El fallecimiento del pintor barranquillero Manolo Vellojín ha causado sorpresa y dolor en el mundo cultural. Hacía más de medio siglo residía en la capital de la República. En el barrio la Macarena tenía su refugio, rodeado de cuadros.
Desde sus primeros años mostró vocación por el arte. Se esforzó en el estudio por cuenta propia. En 1968 realizó su primera exposición. En ésta se observó su inclinación por el arte abstracto. Y de líneas geométricas.
Quizá para él pintar era un ejercicio espiritual. Desde 1977, el tema religioso se constituye en su preferido. Se concentró en esta especialidad. Los relicarios, las cruzadas, palios, escapularios lo inspiraron y plasmó en ellos trabajos perfectos.
En la última exposición en la Galería Garcés Velásquez, de Bogotá, el título revela el contenido de su trabajo: Beatos.
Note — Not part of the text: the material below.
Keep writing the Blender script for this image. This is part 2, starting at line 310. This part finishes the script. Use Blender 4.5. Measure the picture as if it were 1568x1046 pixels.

La formación jesuita influyó en su infancia; tiempos de semanas santas con toda la magnificencia. Oraciones en latín. No obstante la sobriedad del ambiente, el pintor también gustaba de la bohemia, la rumba, la música toda, los vallenatos y el goce. Una persona austera, aunque dinámica, no podía mantenerse estática, que en el arte halló respuestas a muchos interrogantes. En ese entorno se desenvolvía, y de allí partió hacia la eternidad.